[EXERCISE DETAILS] Can you copy out the data exactly? Leave the images out.
****************************************
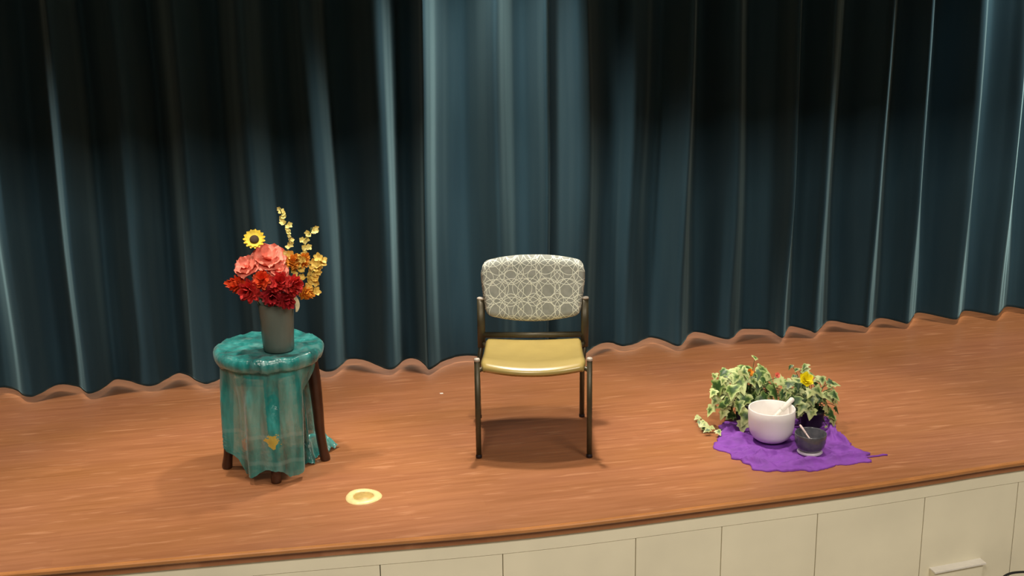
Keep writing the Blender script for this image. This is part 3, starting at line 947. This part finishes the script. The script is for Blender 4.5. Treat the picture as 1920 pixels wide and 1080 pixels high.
def plant(label, pot, pr, ph, leaves, mat, blossoms, seed, extra=None, yd=0.0):
    rnd = random.Random(seed)
    root = thing('potted_ivy', label, 'plant', pot + V((0, 0, .0065)), 'potted ivy plants')
    bm = bmesh.new()
    lathe(bm, [(0, 0), (pr * .78, 0), (pr * .8, .004), (pr * .96, ph - .014), (pr * 1.04, ph - .013), (pr * 1.05, ph), (pr * .98, ph), (pr * .95, ph - .012), (0, ph - .014)], pot + V((0, 0, .0065)), 32)
    child('pot', bm, M['pot'], root)
    bm = bmesh.new(); uvl = bm.loops.layers.uv.new('UVMap')
    bs = bmesh.new()
    mouth = pot + V((0, 0, ph))
    for px, py, dy, S in leaves:
        c = PY(px, py, pot.y + dy)
        out = V((c.x - pot.x, c.y - pot.y, (c.z - .12) * .8))
        out = out.normalized() if out.length > 1e-3 else V((0, -1, 0))
        n = out * .6 + V((rnd.uniform(-.5, .5), -.55 + rnd.uniform(-.3, .3), .55 + rnd.uniform(-.4, .4)))
        tip = V((out.x * .8 + rnd.uniform(-.5, .5), -.3, -.55 + rnd.uniform(-.4, .5)))
        leaf(bm, uvl, c, n, tip, S, rnd)
        m = mouth + V((rnd.uniform(-.4, .4) * pr, rnd.uniform(-.4, .4) * pr, 0))
        tube(bs, crom([m, m.lerp(c, .55) + V((0, 0, .03)), c], .03), .0014, 5)
    child('foliage', bm, M[mat], root)
    child('stems', bs, M['stem'], root)
    for nm, px, py, dy, R, mt, lb in blossoms:
        c = PY(px, py, pot.y + dy)
        bm = bmesh.new(); ax = frame((rnd.uniform(-.3, .3), -.8, .5), rnd.uniform(0, 6))
        for ring, (k, l, up) in enumerate(((6, 1, .2), (5, .7, .7), (4, .45, 1.2))):
            for i in range(k):
                petal(bm, c, ax, 2 * PI * i / k + ring * .4, R * l, R * l * .95, R * .3, R * up * .6, 0, R * .2, .6, 4, 4, 0, i + ring)
        child(nm, bm, M[mt], root, label=lb)
    if extra: extra(root, rnd)
    return root

def scatter(cx, cy, rx, ry, n, s0, s1, seed, dmin, dmax, top_bias=True):
    rnd = random.Random(seed); out = []
    for _ in range(n):
        a = rnd.uniform(0, 2 * PI); q = math.sqrt(rnd.random())
        x = cx + rx * q * math.cos(a); y = cy + ry * q * math.sin(a)
        out.append((x, y, rnd.uniform(dmin, dmax), rnd.uniform(s0, s1)))
    return out

LA = [(1385, 700, -.05, .105), (1398, 685, -.02, .085), (1345, 712, -.03, .085), (1374, 722, -.09, .075), (1346, 745, -.05, .055), (1358, 768, -.06, .055), (1335, 760, -.01, .06),
      (1421, 686, .0, .07), (1436, 696, -.02, .08), (1448, 722, -.08, .095), (1458, 708, -.06, .06), (1426, 712, -.08, .05), (1400, 740, -.10, .07), (1385, 752, -.12, .06), (1404, 770, -.13, .085),
      (1393, 790, -.13, .06), (1462, 748, -.02, .06), (1425, 740, -.07, .07), (1470, 730, -.05, .05), (1340, 700, .0, .04), (1362, 692, .0, .06), (1376, 690, .02, .06), (1416, 668, .02, .035)]
LA += scatter(1395, 730, 62, 42, 44, .035, .065, 31, -.10, .10)
LA += scatter(1455, 735, 32, 34, 20, .035, .06, 32, -.06, .08)
LA += scatter(1400, 738, 55, 40, 46, .05, .075, 35, .02, .14)
def vine(root, rnd):
    bm = bmesh.new(); uvl = bm.loops.layers.uv.new('UVMap')
    path = [(1372, 802), (1352, 806), (1338, 803), (1325, 797), (1313, 784)]
    tube(bm, crom([P(x, y, .012) for x, y in path], .02), .002, 5)
    for x, y in ((1345, 806), (1338, 800), (1330, 803), (1326, 794), (1318, 799), (1314, 788), (1311, 780), (1322, 790)):
        leaf(bm, uvl, P(x, y, .026 + rnd.uniform(0, .02)), (rnd.uniform(-.4, .4), -.4, .8), (rnd.uniform(-1, .3), -.4, rnd.uniform(-.3, .5)), rnd.uniform(.03, .042), rnd)
    child('trailing_vine', bm, M['ivyB'], root)
plant('variegated ivy in a dark pot behind the white bowl, with an orange blossom', POT1, .062, .10, LA, 'ivyA',
      [('blossom', 1405, 699, -.05, .022, 'orange', 'orange blossom'), ('blossom', 1457, 704, -.09, .016, 'coral', 'dusty pink blossom')], 41, vine)
LB = [(1510, 690, .02, .05), (1490, 742, -.08, .075), (1508, 755, -.10, .07), (1522, 765, -.09, .06), (1545, 735, -.05, .06), (1560, 745, -.02, .055), (1555, 770, -.05, .06), (1562, 782, -.05, .05), (1548, 760, -.06, .055), (1530, 725, -.06, .06), (1540, 705, .0, .05), (1520, 742, -.09, .055), (1480, 715, -.04, .05), (1567, 762, .0, .045)]
LB += scatter(1518, 735, 50, 42, 48, .03, .058, 33, -.09, .09)
LB += scatter(1520, 742, 42, 38, 26, .045, .065, 36, .02, .10)
LB += [(1484, 684, .05, .03), (1495, 690, .05, .03), (1512, 682, .03, .04), (1550, 798, -.03, .035), (1560, 796, -.03, .035)]
plant('green ivy in a black pot behind the small smoky bowl, with a bright yellow blossom', POT2, .060, .085, LB, 'ivyB',
      [('blossom', 1510, 712, -.15, .037, 'lemon', 'bright yellow blossom')], 43)

# ------------------------------------------------------------------ things at the foot of the stage front (lower right)
xa = PY(1757, 1078, 4.30).x; pz = PY(1800, 1071, 4.30); xb = PY(1858, 1064, 4.30).x
bx = thing('wall_box', 'cream box with a bright top lip on the stage front, bottom right', 'box', (xa, edge_y(xa) + .03, pz.z - .12))
bm = bmesh.new()
def sbox(x0, x1, d0, d1, z0, z1):
    ps = [(x0, edge_y(x0)), (x1, edge_y(x1))]
    vs = [bm.verts.new((x, y + d, z)) for z in (z0, z1) for d in (d0, d1) for x, y in ps]
    for q in ((0, 2, 3, 1), (4, 5, 7, 6), (0, 1, 5, 4), (2, 6, 7, 3), (0, 4, 6, 2), (1, 3, 7, 5)):
        bm.faces.new([vs[i] for i in q])
sbox(xa, xb - .01, -.005, .032, pz.z - .12, pz.z - .006)
child('box_body', bm, M['face'], bx, False)
bm = bmesh.new(); sbox(xa - .004, xb, -.016, .032, pz.z - .004, pz.z + .003)
child('lip', bm, M['white'], bx, False, label='bright pale lip')
bm = bmesh.new()
cpts = [PY(x, y, 4.30) for x, y in ((1868, 1096), (1880, 1083), (1892, 1076), (1908, 1073), (1930, 1073), (1950, 1080), (1965, 1095))]
tube(bm, crom(cpts, .01), .0055, 8)
tag(obj0('cable', bm, M['black']), 'dark cable looping over the stage front in the bottom right corner', 'cable')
****************************************
[TASK SOLUTION]
Keep writing the Blender script for this image. This is part 3, starting at line 947. This part finishes the script. The script is for Blender 4.5. Treat the picture as 1920 pixels wide and 1080 pixels high.
def plant(label, pot, pr, ph, leaves, mat, blossoms, seed, extra=None, yd=0.0):
    rnd = random.Random(seed)
    root = thing('potted_ivy', label, 'plant', pot + V((0, 0, .0065)), 'potted ivy plants')
    bm = bmesh.new()
    lathe(bm, [(0, 0), (pr * .78, 0), (pr * .8, .004), (pr * .96, ph - .014), (pr * 1.04, ph - .013), (pr * 1.05, ph), (pr * .98, ph), (pr * .95, ph - .012), (0, ph - .014)], pot + V((0, 0, .0065)), 32)
    child('pot', bm, M['pot'], root)
    bm = bmesh.new(); uvl = bm.loops.layers.uv.new('UVMap')
    bs = bmesh.new()
    mouth = pot + V((0, 0, ph))
    for px, py, dy, S in leaves:
        c = PY(px, py, pot.y + dy)
        out = V((c.x - pot.x, c.y - pot.y, (c.z - .12) * .8))
        out = out.normalized() if out.length > 1e-3 else V((0, -1, 0))
        n = out * .6 + V((rnd.uniform(-.5, .5), -.55 + rnd.uniform(-.3, .3), .55 + rnd.uniform(-.4, .4)))
        tip = V((out.x * .8 + rnd.uniform(-.5, .5), -.3, -.55 + rnd.uniform(-.4, .5)))
        leaf(bm, uvl, c, n, tip, S, rnd)
        m = mouth + V((rnd.uniform(-.4, .4) * pr, rnd.uniform(-.4, .4) * pr, 0))
        tube(bs, crom([m, m.lerp(c, .55) + V((0, 0, .03)), c], .03), .0014, 5)
    child('foliage', bm, M[mat], root)
    child('stems', bs, M['stem'], root)
    for nm, px, py, dy, R, mt, lb in blossoms:
        c = PY(px, py, pot.y + dy)
        bm = bmesh.new(); ax = frame((rnd.uniform(-.3, .3), -.8, .5), rnd.uniform(0, 6))
        for ring, (k, l, up) in enumerate(((6, 1, .2), (5, .7, .7), (4, .45, 1.2))):
            for i in range(k):
                petal(bm, c, ax, 2 * PI * i / k + ring * .4, R * l, R * l * .95, R * .3, R * up * .6, 0, R * .2, .6, 4, 4, 0, i + ring)
        child(nm, bm, M[mt], root, label=lb)
    if extra: extra(root, rnd)
    return root

def scatter(cx, cy, rx, ry, n, s0, s1, seed, dmin, dmax, top_bias=True):
    rnd = random.Random(seed); out = []
    for _ in range(n):
        a = rnd.uniform(0, 2 * PI); q = math.sqrt(rnd.random())
        x = cx + rx * q * math.cos(a); y = cy + ry * q * math.sin(a)
        out.append((x, y, rnd.uniform(dmin, dmax), rnd.uniform(s0, s1)))
    return out

LA = [(1385, 700, -.05, .105), (1398, 685, -.02, .085), (1345, 712, -.03, .085), (1374, 722, -.09, .075), (1346, 745, -.05, .055), (1358, 768, -.06, .055), (1335, 760, -.01, .06),
      (1421, 686, .0, .07), (1436, 696, -.02, .08), (1448, 722, -.08, .095), (1458, 708, -.06, .06), (1426, 712, -.08, .05), (1400, 740, -.10, .07), (1385, 752, -.12, .06), (1404, 770, -.13, .085),
      (1393, 790, -.13, .06), (1462, 748, -.02, .06), (1425, 740, -.07, .07), (1470, 730, -.05, .05), (1340, 700, .0, .04), (1362, 692, .0, .06), (1376, 690, .02, .06), (1416, 668, .02, .035)]
LA += scatter(1395, 730, 62, 42, 44, .035, .065, 31, -.10, .10)
LA += scatter(1455, 735, 32, 34, 20, .035, .06, 32, -.06, .08)
LA += scatter(1400, 738, 55, 40, 46, .05, .075, 35, .02, .14)
def vine(root, rnd):
    bm = bmesh.new(); uvl = bm.loops.layers.uv.new('UVMap')
    path = [(1372, 802), (1352, 806), (1338, 803), (1325, 797), (1313, 784)]
    tube(bm, crom([P(x, y, .012) for x, y in path], .02), .002, 5)
    for x, y in ((1345, 806), (1338, 800), (1330, 803), (1326, 794), (1318, 799), (1314, 788), (1311, 780), (1322, 790)):
        leaf(bm, uvl, P(x, y, .026 + rnd.uniform(0, .02)), (rnd.uniform(-.4, .4), -.4, .8), (rnd.uniform(-1, .3), -.4, rnd.uniform(-.3, .5)), rnd.uniform(.03, .042), rnd)
    child('trailing_vine', bm, M['ivyB'], root)
plant('variegated ivy in a dark pot behind the white bowl, with an orange blossom', POT1, .062, .10, LA, 'ivyA',
      [('blossom', 1405, 699, -.05, .022, 'orange', 'orange blossom'), ('blossom', 1457, 704, -.09, .016, 'coral', 'dusty pink blossom')], 41, vine)
LB = [(1510, 690, .02, .05), (1490, 742, -.08, .075), (1508, 755, -.10, .07), (1522, 765, -.09, .06), (1545, 735, -.05, .06), (1560, 745, -.02, .055), (1555, 770, -.05, .06), (1562, 782, -.05, .05), (1548, 760, -.06, .055), (1530, 725, -.06, .06), (1540, 705, .0, .05), (1520, 742, -.09, .055), (1480, 715, -.04, .05), (1567, 762, .0, .045)]
LB += scatter(1518, 735, 50, 42, 48, .03, .058, 33, -.09, .09)
LB += scatter(1520, 742, 42, 38, 26, .045, .065, 36, .02, .10)
LB += [(1484, 684, .05, .03), (1495, 690, .05, .03), (1512, 682, .03, .04), (1550, 798, -.03, .035), (1560, 796, -.03, .035)]
plant('green ivy in a black pot behind the small smoky bowl, with a bright yellow blossom', POT2, .060, .085, LB, 'ivyB',
      [('blossom', 1510, 712, -.15, .037, 'lemon', 'bright yellow blossom')], 43)

# ------------------------------------------------------------------ things at the foot of the stage front (lower right)
xa = PY(1757, 1078, 4.30).x; pz = PY(1800, 1071, 4.30); xb = PY(1858, 1064, 4.30).x
bx = thing('wall_box', 'cream box with a bright top lip on the stage front, bottom right', 'box', (xa, edge_y(xa) + .03, pz.z - .12))
bm = bmesh.new()
def sbox(x0, x1, d0, d1, z0, z1):
    ps = [(x0, edge_y(x0)), (x1, edge_y(x1))]
    vs = [bm.verts.new((x, y + d, z)) for z in (z0, z1) for d in (d0, d1) for x, y in ps]
    for q in ((0, 2, 3, 1), (4, 5, 7, 6), (0, 1, 5, 4), (2, 6, 7, 3), (0, 4, 6, 2), (1, 3, 7, 5)):
        bm.faces.new([vs[i] for i in q])
sbox(xa, xb - .01, -.005, .032, pz.z - .12, pz.z - .006)
child('box_body', bm, M['face'], bx, False)
bm = bmesh.new(); sbox(xa - .004, xb, -.016, .032, pz.z - .004, pz.z + .003)
child('lip', bm, M['white'], bx, False, label='bright pale lip')
bm = bmesh.new()
cpts = [PY(x, y, 4.30) for x, y in ((1868, 1096), (1880, 1083), (1892, 1076), (1908, 1073), (1930, 1073), (1950, 1080), (1965, 1095))]
tube(bm, crom(cpts, .01), .0055, 8)
tag(obj0('cable', bm, M['black']), 'dark cable looping over the stage front in the bottom right corner', 'cable')